What I said was that [the] economy hasn't turned around, that you've got 20 million Americans out of work, or seriously unemployed; housing values still going down. You have a crisis of foreclosures in this country. The economy, by the way, if you think the economy is great and going well, be my guest. But the president of the United States, when he put in place his stimulus plan and borrowed $787 billion, said he would hold unemployment below 8% -- and 8% seemed like an awfully high number. It hasn't been below 8% since. That's failure. We're over 9% unemployment. That's failure. He set the bogie himself at 8% ,which strikes me as a very high number and we're still above that three years later.

4. Thaddeus McCotter, a Michigan congressman, will file paperwork to enter the 2012 presidential race today. The little known Republican spent four days in Iowa this week, and reportedly left "feeling positive". The former Iowa House Speaker, Chris Rants, will serve as his senior adviser in the state, although he previously endorsed Romney. Despite McCotter's low profile amongst Republicans across the country, Politico notes that he is popular with the conservative media crowd. The commentator Andrew Breitbart told the publication that McCotter was "blunt, sarcastic, pop-culture-savvy, constitutionally sound and an authentic voice."

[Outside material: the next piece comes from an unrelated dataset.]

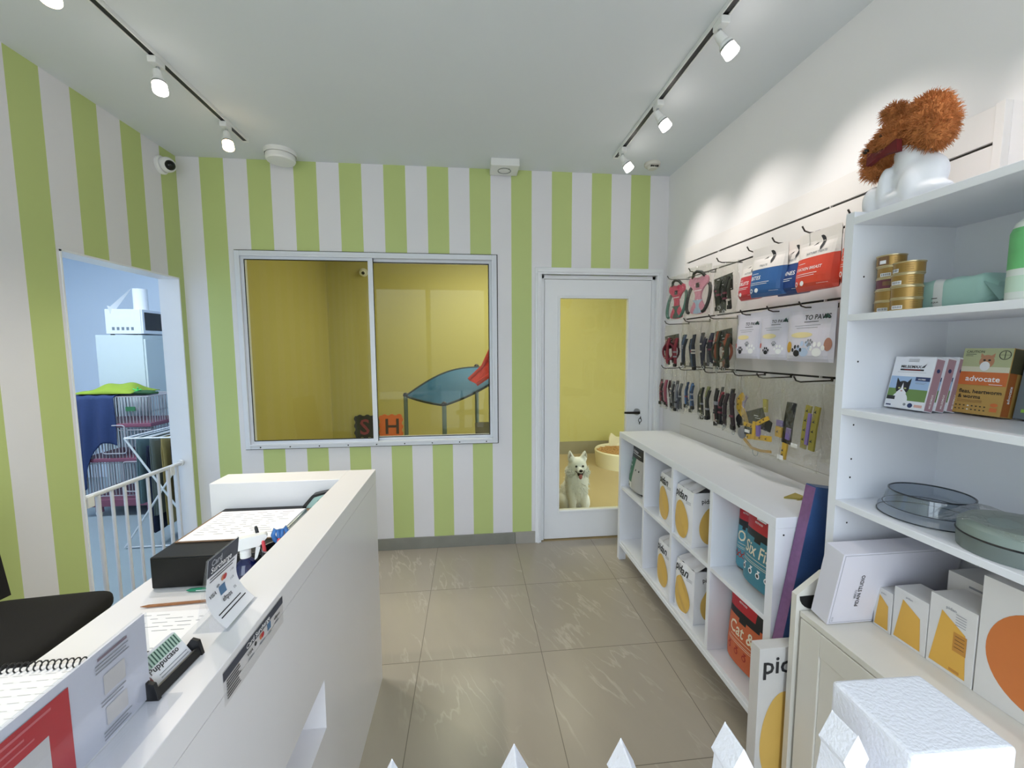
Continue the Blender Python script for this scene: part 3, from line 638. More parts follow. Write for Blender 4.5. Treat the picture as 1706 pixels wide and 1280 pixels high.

Not sure who he is? Here is a vintage video of him explaining "How to speak Democrat" in 2008. Suffice to say comic timing isn't his forte.

 

5. Timothy Geithner, the Treasury Secretary, will leave his job in the autumn if economic conditions improve and the debt ceiling debate is resolved, according to a senior administration official. The news has been reported by several US media outlets, including Bloomberg.

While it is too early to say whether he will definitely depart (and indeed, there are too many caveats to be sure), it would be a significant loss. Geithner is the last member of Obama's original economic team still with the administration. Possible replacements are already being touted, with the list said to include Erskine Bowles, White House chief of staff under President Bill Clinton, and Roger Altman, a top investment banker and former deputy Treasury secretary.